--- begin INFORMATION SUPPLIED ---
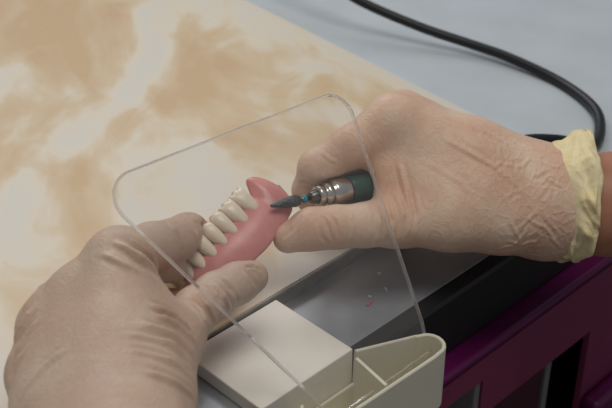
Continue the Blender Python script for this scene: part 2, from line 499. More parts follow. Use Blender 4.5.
def chain(G, pts, k):
    """pts: list of (position, radius)"""
    d = None
    for (p, r), (q, s) in zip(pts[:-1], pts[1:]):
        c = capsule(G, p, q, r, s)
        d = c if d is None else smin(d, c, k)
    return d

def surface_nets(D, org, h):
    S = D < 0
    nx, ny, nz = D.shape
    cs = [S[i:nx-1+i, j:ny-1+j, k:nz-1+k] for i in (0, 1) for j in (0, 1) for k in (0, 1)]
    anyc = cs[0].copy(); allc = cs[0].copy()
    for c in cs[1:]: anyc |= c; allc &= c
    act = anyc & ~allc
    idx = np.full(act.shape, -1, np.int64)
    I, J, K = np.nonzero(act)
    idx[I, J, K] = np.arange(len(I))
    acc = np.zeros((len(I), 3)); cnt = np.zeros(len(I))
    corners = [(i, j, k) for i in (0, 1) for j in (0, 1) for k in (0, 1)]
    for a in range(8):
        for b in range(a+1, 8):
            ca, cb_ = corners[a], corners[b]
            if sum(abs(x-y) for x, y in zip(ca, cb_)) != 1: continue
            va = D[I+ca[0], J+ca[1], K+ca[2]].astype(np.float64); vb = D[I+cb_[0], J+cb_[1], K+cb_[2]].astype(np.float64)
            m = (va < 0) != (vb < 0)
            t = np.where(m, va/np.where(m, va-vb, 1), 0)
            for ax in range(3):
                acc[:, ax] += np.where(m, ca[ax] + t*(cb_[ax]-ca[ax]), 0)
            cnt += m
    V = (np.stack([I, J, K], 1) + acc/cnt[:, None])*h + org
    F = []
    for ax in range(3):
        o = [slice(1, -1)]*3; sh_ = [nx, ny, nz]
        lo = [slice(1, s-1) for s in sh_]; hi = list(lo)
        lo[ax] = slice(0, sh_[ax]-1); hi[ax] = slice(1, sh_[ax])
        a = S[tuple(lo)]; b = S[tuple(hi)]
        P = np.stack(np.nonzero(a != b), 1)
        fl_ = a[tuple(P.T)]
        base = P.copy()
        for x in range(3):
            if x != ax: base[:, x] += 1
        u, v = (ax+1) % 3, (ax+2) % 3
        def cell(du, dv):
            c = base.copy(); c[:, u] -= du; c[:, v] -= dv
            return idx[c[:, 0], c[:, 1], c[:, 2]]
        q = np.stack([cell(1, 1), cell(0, 1), cell(0, 0), cell(1, 0)], 1)
        q[~fl_] = q[~fl_][:, ::-1]
        F.append(q)
    return V, np.concatenate(F)

def grid(lo, hi, h):
    lo = np.array(lo); n = np.ceil((np.array(hi)-lo)/h).astype(int)+1
    ax = [(lo[i] + np.arange(n[i])*h).astype(np.float32) for i in range(3)]
    return (ax[0][:, None, None], ax[1][None, :, None], ax[2][None, None, :]), lo

def pts_bounds(groups, pad):
    P = np.array([p for g in groups for p, r in g]); return P.min(0)-pad, P.max(0)+pad

def subdivide_smooth(V, F, iters=2):
    """one linear quad subdivision then Laplacian smoothing"""
    nV = len(V)
    E = np.concatenate([F[:, [i, (i+1) % 4]] for i in range(4)])
    Es = np.sort(E, 1); key = Es[:, 0]*nV + Es[:, 1]
    uk, inv = np.unique(key, return_inverse=True)
    em = (V[uk // nV] + V[uk % nV])/2
    fc = V[F].mean(1)
    nF = len(F); ei = nV + inv.reshape(4, nF).T; ci = nV + len(uk) + np.arange(nF)
    V2 = np.concatenate([V, em, fc])
    F2 = np.concatenate([np.stack([F[:, i], ei[:, i], ci, ei[:, (i-1) % 4]], 1) for i in range(4)])
    return laplace(V2, F2, iters), F2

def laplace(V, F, iters, lam=0.6):
    E = np.concatenate([F[:, [i, (i+1) % 4]] for i in range(4)]); E = np.concatenate([E, E[:, ::-1]])
    deg = np.bincount(E[:, 0], minlength=len(V))
    for _ in range(iters):
        S = np.stack([np.bincount(E[:, 0], V[E[:, 1], a], len(V)) for a in range(3)], 1)/np.maximum(deg, 1)[:, None]
        V = V + lam*(S-V)
    return V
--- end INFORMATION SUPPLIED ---
## INSTRUCTIONS FOR THE TASK
Omit each picture, then return all of the listing exactly as it stands.

## ANSWER TO THIS TASK
Continue the Blender Python script for this scene: part 2, from line 499. More parts follow. Use Blender 4.5.
def chain(G, pts, k):
    """pts: list of (position, radius)"""
    d = None
    for (p, r), (q, s) in zip(pts[:-1], pts[1:]):
        c = capsule(G, p, q, r, s)
        d = c if d is None else smin(d, c, k)
    return d

def surface_nets(D, org, h):
    S = D < 0
    nx, ny, nz = D.shape
    cs = [S[i:nx-1+i, j:ny-1+j, k:nz-1+k] for i in (0, 1) for j in (0, 1) for k in (0, 1)]
    anyc = cs[0].copy(); allc = cs[0].copy()
    for c in cs[1:]: anyc |= c; allc &= c
    act = anyc & ~allc
    idx = np.full(act.shape, -1, np.int64)
    I, J, K = np.nonzero(act)
    idx[I, J, K] = np.arange(len(I))
    acc = np.zeros((len(I), 3)); cnt = np.zeros(len(I))
    corners = [(i, j, k) for i in (0, 1) for j in (0, 1) for k in (0, 1)]
    for a in range(8):
        for b in range(a+1, 8):
            ca, cb_ = corners[a], corners[b]
            if sum(abs(x-y) for x, y in zip(ca, cb_)) != 1: continue
            va = D[I+ca[0], J+ca[1], K+ca[2]].astype(np.float64); vb = D[I+cb_[0], J+cb_[1], K+cb_[2]].astype(np.float64)
            m = (va < 0) != (vb < 0)
            t = np.where(m, va/np.where(m, va-vb, 1), 0)
            for ax in range(3):
                acc[:, ax] += np.where(m, ca[ax] + t*(cb_[ax]-ca[ax]), 0)
            cnt += m
    V = (np.stack([I, J, K], 1) + acc/cnt[:, None])*h + org
    F = []
    for ax in range(3):
        o = [slice(1, -1)]*3; sh_ = [nx, ny, nz]
        lo = [slice(1, s-1) for s in sh_]; hi = list(lo)
        lo[ax] = slice(0, sh_[ax]-1); hi[ax] = slice(1, sh_[ax])
        a = S[tuple(lo)]; b = S[tuple(hi)]
        P = np.stack(np.nonzero(a != b), 1)
        fl_ = a[tuple(P.T)]
        base = P.copy()
        for x in range(3):
            if x != ax: base[:, x] += 1
        u, v = (ax+1) % 3, (ax+2) % 3
        def cell(du, dv):
            c = base.copy(); c[:, u] -= du; c[:, v] -= dv
            return idx[c[:, 0], c[:, 1], c[:, 2]]
        q = np.stack([cell(1, 1), cell(0, 1), cell(0, 0), cell(1, 0)], 1)
        q[~fl_] = q[~fl_][:, ::-1]
        F.append(q)
    return V, np.concatenate(F)

def grid(lo, hi, h):
    lo = np.array(lo); n = np.ceil((np.array(hi)-lo)/h).astype(int)+1
    ax = [(lo[i] + np.arange(n[i])*h).astype(np.float32) for i in range(3)]
    return (ax[0][:, None, None], ax[1][None, :, None], ax[2][None, None, :]), lo

def pts_bounds(groups, pad):
    P = np.array([p for g in groups for p, r in g]); return P.min(0)-pad, P.max(0)+pad

def subdivide_smooth(V, F, iters=2):
    """one linear quad subdivision then Laplacian smoothing"""
    nV = len(V)
    E = np.concatenate([F[:, [i, (i+1) % 4]] for i in range(4)])
    Es = np.sort(E, 1); key = Es[:, 0]*nV + Es[:, 1]
    uk, inv = np.unique(key, return_inverse=True)
    em = (V[uk // nV] + V[uk % nV])/2
    fc = V[F].mean(1)
    nF = len(F); ei = nV + inv.reshape(4, nF).T; ci = nV + len(uk) + np.arange(nF)
    V2 = np.concatenate([V, em, fc])
    F2 = np.concatenate([np.stack([F[:, i], ei[:, i], ci, ei[:, (i-1) % 4]], 1) for i in range(4)])
    return laplace(V2, F2, iters), F2

def laplace(V, F, iters, lam=0.6):
    E = np.concatenate([F[:, [i, (i+1) % 4]] for i in range(4)]); E = np.concatenate([E, E[:, ::-1]])
    deg = np.bincount(E[:, 0], minlength=len(V))
    for _ in range(iters):
        S = np.stack([np.bincount(E[:, 0], V[E[:, 1], a], len(V)) for a in range(3)], 1)/np.maximum(deg, 1)[:, None]
        V = V + lam*(S-V)
    return V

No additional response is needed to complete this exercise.